Task description → Copy the lines of the data below exactly, starting at the first and stopping after the line that contains "cam.CreateExposureAttr(-0.08)"; include no pictures.

Stored data →
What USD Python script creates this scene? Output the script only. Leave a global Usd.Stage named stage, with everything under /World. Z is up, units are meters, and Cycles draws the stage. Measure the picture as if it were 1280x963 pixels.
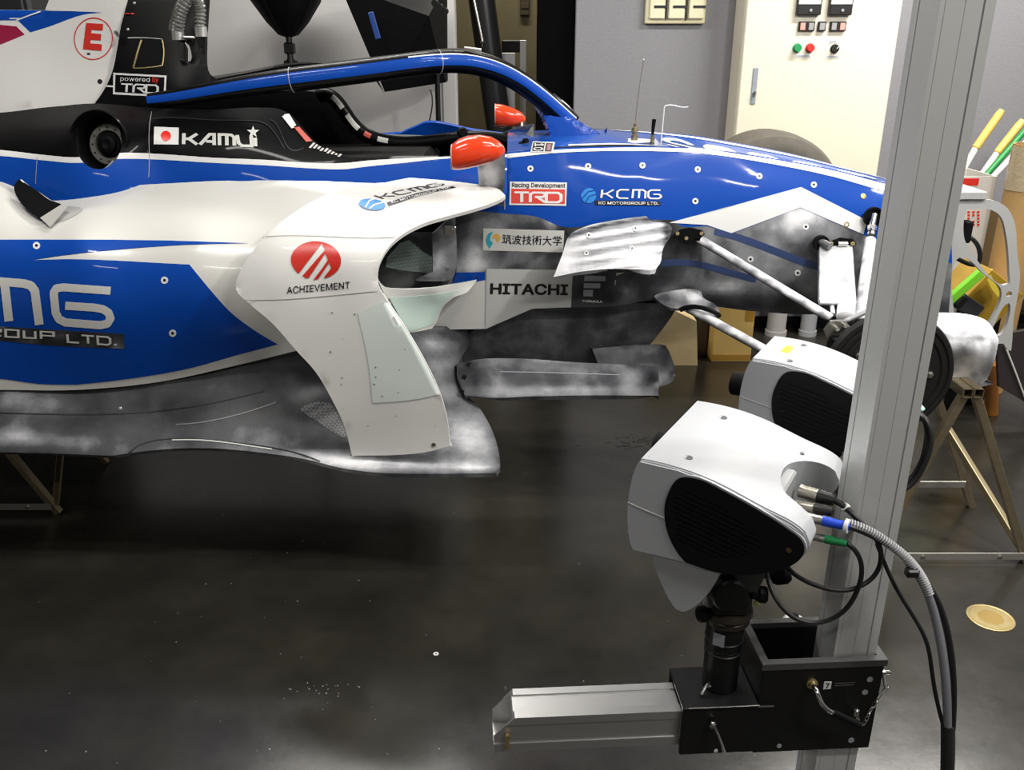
import math, random
import numpy as np, trimesh, usdkit, meshkit
import manifold3d as m3
from scipy.interpolate import RBFInterpolator, PchipInterpolator
from scipy.spatial import Delaunay
import shapely
from shapely import affinity
from shapely.geometry import Polygon, MultiPolygon, LineString, Point, box as sbox
from shapely.ops import unary_union
from pxr import Usd, UsdGeom, UsdLux, UsdShade, Gf, Sdf, Vt

stage = Usd.Stage.CreateInMemory()
UsdGeom.SetStageUpAxis(stage, 'Z'); UsdGeom.SetStageMetersPerUnit(stage, 1.0)
UsdGeom.Xform.Define(stage, '/World'); UsdGeom.Scope.Define(stage, '/World/Looks')
random.seed(3); np.random.seed(3)

# ------------------------------------------------------------------ camera
FPX, CAMH, PITCH = 1100.0, 1.6, 21.5
cam = UsdGeom.Camera.Define(stage, '/World/camera')
cam.CreateHorizontalApertureAttr(36.0); cam.CreateVerticalApertureAttr(36.0*963/1280)
cam.CreateFocalLengthAttr(36.0*FPX/1280)
cam.CreateClippingRangeAttr(Gf.Vec2f(0.05, 100))
cam.AddTranslateOp().Set(Gf.Vec3d(0, 0, CAMH)); cam.AddRotateXOp().Set(90-PITCH)
cam.CreateExposureAttr(-0.08)

# ------------------------------------------------------------------ lamps of the room (ceiling fluorescents and one work lamp)
def rect_lamp(name, pos, w, h, watt, color=(1, .97, .92), target=None):
    l = UsdLux.RectLight.Define(stage, '/World/'+name)
    l.CreateWidthAttr(w); l.CreateHeightAttr(h); l.CreateIntensityAttr(watt); l.CreateColorAttr(Gf.Vec3f(*color))
    if target is None:
        l.AddTranslateOp().Set(Gf.Vec3d(*pos))
    else:
        m = Gf.Matrix4d().SetLookAt(Gf.Vec3d(*pos), Gf.Vec3d(*target), Gf.Vec3d(0, 0, 1)).GetInverse()
        l.AddTransformOp().Set(m)
    return l
LK = 1.0
rect_lamp('ceiling_lamp_light', (1.0, 1.9, 2.93), 1.2, .14, 60*LK)
rect_lamp('ceiling_lamp_light_001', (-1.2, 1.7, 2.93), 1.2, .14, 60*LK)
rect_lamp('ceiling_lamp_light_002', (2.2, 3.9, 2.93), 1.2, .14, 150*LK)
rect_lamp('ceiling_lamp_light_003', (-0.8, 3.9, 2.93), 1.2, .14, 90*LK)
rect_lamp('ceiling_lamp_light_004', (1.7, .15, 2.93), 1.2, .14, 105*LK)
rect_lamp('ceiling_lamp_light_005', (-1.3, -.9, 2.93), 1.2, .14, 36*LK)
rect_lamp('ceiling_lamp_light_006', (3.1, 1.9, 2.93), 1.2, .14, 120*LK)
rect_lamp('corridor_lamp_light', (0.0, 5.65, 2.93), .9, .14, 60*LK, (1, .93, .8))
rect_lamp('work_lamp_light', (1.8, 1.45, 2.88), .22, .22, 360*LK, (1, .98, .95), (.45, 2.9, .8))

# ------------------------------------------------------------------ the photograph's calibration: a pixel of the 1280x963 frame at a given depth -> a point of the room
_p = math.radians(PITCH)
FW = np.array([0, math.cos(_p), -math.sin(_p)]); RT = np.array([1., 0, 0]); UP = np.array([0, math.sin(_p), math.cos(_p)])
CAM = np.array([0, 0, CAMH])
def ray(u, v):
    u = np.asarray(u, float); v = np.asarray(v, float)
    return FW + ((u-640)/FPX)[..., None]*RT + ((481.5-v)/FPX)[..., None]*UP
def P(u, v, Y):
    d = ray(u, v); return CAM + d*(np.asarray(Y, float)/d[..., 1])[..., None]
def Pz(u, v, z):
    d = ray(u, v); return CAM + d*((np.asarray(z, float)-CAMH)/d[..., 2])[..., None]
def PL(pts):
    a = np.array(pts, float); return P(a[:, 0], a[:, 1], a[:, 2])

# ------------------------------------------------------------------ materials
def lin(c):
    c = np.array(c, float)/255.0
    return tuple(np.where(c <= .04045, c/12.92, ((c+.055)/1.055)**2.4))
MATS = {}
def mat(name, color, rough=.4, metal=0., coat=0., spec=.5, bump=None, noise=None, emit=0., aniso=0., transmission=0., ior=1.5, alpha=1.):
    """noise=(scale, other colour, amount): a second tone mixed in by procedural noise; bump=(scale, strength)"""
    if name in MATS: return MATS[name]
    n = {'p': ('principled_bsdf', dict(base_color=color, roughness=rough, metallic=metal, coat_weight=coat, coat_roughness=.06, specular_ior_level=spec, anisotropic=aniso, transmission_weight=transmission, ior=ior, alpha=alpha))}
    if emit: n['p'][1].update(emission_color=color, emission_strength=emit)
    L = []
    if noise or bump: n['g'] = ('geometry', {})
    if noise:
        sc, c2, amt = noise
        n['n'] = ('noise_texture', dict(scale=sc, detail=5., roughness=.6))
        n['r'] = ('map_range', dict(from_min=.35, from_max=.7, to_min=0., to_max=amt, clamp=True))
        n['m'] = ('mix_color', dict(a=color, b=c2))
        L += [('g.position', 'n.vector'), ('n.fac', 'r.value'), ('r.result', 'm.fac'), ('m.result', 'p.base_color')]
    if bump:
        n['bn'] = ('noise_texture', dict(scale=bump[0], detail=4.)); n['b'] = ('bump', dict(strength=bump[1], distance=.004))
        L += [('g.position', 'bn.vector'), ('bn.fac', 'b.height'), ('b.normal', 'p.normal')]
    MATS[name] = usdkit.material(stage, '/World/Looks/'+name, n, L, surface='p.BSDF')
    return MATS[name]
BLUE = mat('blue_paint', (.0010, .056, .36), .5, coat=.45, spec=.15)
WHITE = mat('white_paint', (.74, .73, .70), .45, coat=.4)
BLACK = mat('black_gloss_paint', (.0025, .0025, .003), .42, coat=.12, spec=.10)
SATIN = mat('satin_black_carbon', (.003, .003, .0035), .42, spec=.14)
FLATBLACK = mat('flat_black', (.0035, .0035, .004), .6, spec=.12)
ORANGE = mat('orange_paint', (.86, .058, .014), .2, coat=.8)
STICKER_WHITE = mat('white_vinyl', (.72, .72, .71), .4)
STICKER_GREY = mat('grey_white_vinyl', (.60, .60, .57), .45)
STICKER_BLACK = mat('black_vinyl', (.01, .01, .011), .4)
STICKER_RED = mat('red_vinyl', (.62, .028, .02), .4)
STICKER_CRIMSON = mat('crimson_vinyl', (.30, .008, .05), .35)
STICKER_BLUE = mat('sky_blue_vinyl', (.02, .22, .62), .35)
STICKER_TEAL = mat('teal_vinyl', (.03, .36, .42), .4)
STICKER_GOLD = mat('gold_vinyl', (.70, .42, .10), .4)
STICKER_SILVER = mat('grey_vinyl', (.32, .33, .36), .4)
TAPE = mat('pale_green_tape', (.68, .745, .705), .35)
GREYLINE = mat('seam_shadow_gap', (.34, .34, .33), .6)
ALU = mat('brushed_aluminium', (.60, .60, .58), .38, metal=.85, bump=(140, .03))
ALU_ANOD = mat('anodised_aluminium', (.62, .63, .62), .45, metal=.35)
STEEL = mat('steel', (.55, .54, .50), .28, metal=1.)
CHROME = mat('chrome', (.75, .75, .74), .15, metal=1.)
BRASS = mat('brass', (.56, .45, .22), .38, metal=.85, noise=(60, (.42, .31, .12), .6))
RUBBER = mat('tyre_rubber', (.035, .033, .03), .75, noise=(30, (.07, .065, .055), .7))
CABLE = mat('black_cable_jacket', (.010, .010, .011), .4)
SCANWHITE = mat('scanner_white_shell', (.41, .42, .44), .45)
SCANGREY = mat('scanner_grey_shell', (.40, .41, .435), .45)
SCANBLACK = mat('scanner_black_panel', (.003, .003, .0035), .5, spec=.25)
BLACKMETAL = mat('black_anodised_metal', (.005, .005, .0055), .42, noise=(80, (.009, .009, .009), .5), spec=.35)
CREAM = mat('cream_enamel', (.80, .75, .60), .4)
CREAM2 = mat('cream_plastic', (.72, .66, .42), .4)
CARD = mat('cardboard', (.42, .26, .10), .8, noise=(25, (.36, .22, .085), .6))
CARD2 = mat('yellow_cardboard', (.64, .43, .13), .7, noise=(20, (.58, .38, .12), .6))
PLY = mat('pale_wood_board', (.78, .61, .33), .6, noise=(18, (.70, .53, .27), .7))
NICKEL = mat('worn_nickel_tube', (.36, .30, .20), .34, metal=.8, noise=(35, (.26, .21, .13), .8))
def powder_material():
    n = {'a': ('attribute', dict(attribute='powder')), 'g': ('geometry', {}),
         'n': ('noise_texture', dict(scale=260., detail=3., roughness=.7)), 'mr': ('map_range', dict(from_min=.25, from_max=.75, to_min=-.05, to_max=.05)),
         'n2': ('noise_texture', dict(scale=22., detail=4., roughness=.6)), 'mr2': ('map_range', dict(from_min=.3, from_max=.7, to_min=-.06, to_max=.06)),
         'ad': ('math', dict(math_type='add')), 'ad2': ('math', dict(math_type='add', use_clamp=True)),
         'r': ('rgb_ramp', dict(ramp=[(0, (.008, .009, .011)), (.30, (.055, .057, .064)), (.6, (.26, .265, .28)), (.85, (.66, .66, .68)), (1, (.84, .84, .86))])),
         'p': ('principled_bsdf', dict(roughness=.5))}
    L = [('a.fac', 'ad.value1'), ('g.position', 'n.vector'), ('n.fac', 'mr.value'), ('mr.result', 'ad.value2'), ('g.position', 'n2.vector'), ('n2.fac', 'mr2.value'),
         ('ad.value', 'ad2.value1'), ('mr2.result', 'ad2.value2'), ('ad2.value', 'r.fac'), ('r.color', 'p.base_color')]
    return usdkit.material(stage, '/World/Looks/scan_powder_on_carbon', n, L, surface='p.BSDF')
POWDER = powder_material()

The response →
What USD Python script creates this scene? Output the script only. Leave a global Usd.Stage named stage, with everything under /World. Z is up, units are meters, and Cycles draws the stage. Measure the picture as if it were 1280x963 pixels.
import math, random
import numpy as np, trimesh, usdkit, meshkit
import manifold3d as m3
from scipy.interpolate import RBFInterpolator, PchipInterpolator
from scipy.spatial import Delaunay
import shapely
from shapely import affinity
from shapely.geometry import Polygon, MultiPolygon, LineString, Point, box as sbox
from shapely.ops import unary_union
from pxr import Usd, UsdGeom, UsdLux, UsdShade, Gf, Sdf, Vt

stage = Usd.Stage.CreateInMemory()
UsdGeom.SetStageUpAxis(stage, 'Z'); UsdGeom.SetStageMetersPerUnit(stage, 1.0)
UsdGeom.Xform.Define(stage, '/World'); UsdGeom.Scope.Define(stage, '/World/Looks')
random.seed(3); np.random.seed(3)

# ------------------------------------------------------------------ camera
FPX, CAMH, PITCH = 1100.0, 1.6, 21.5
cam = UsdGeom.Camera.Define(stage, '/World/camera')
cam.CreateHorizontalApertureAttr(36.0); cam.CreateVerticalApertureAttr(36.0*963/1280)
cam.CreateFocalLengthAttr(36.0*FPX/1280)
cam.CreateClippingRangeAttr(Gf.Vec2f(0.05, 100))
cam.AddTranslateOp().Set(Gf.Vec3d(0, 0, CAMH)); cam.AddRotateXOp().Set(90-PITCH)
cam.CreateExposureAttr(-0.08)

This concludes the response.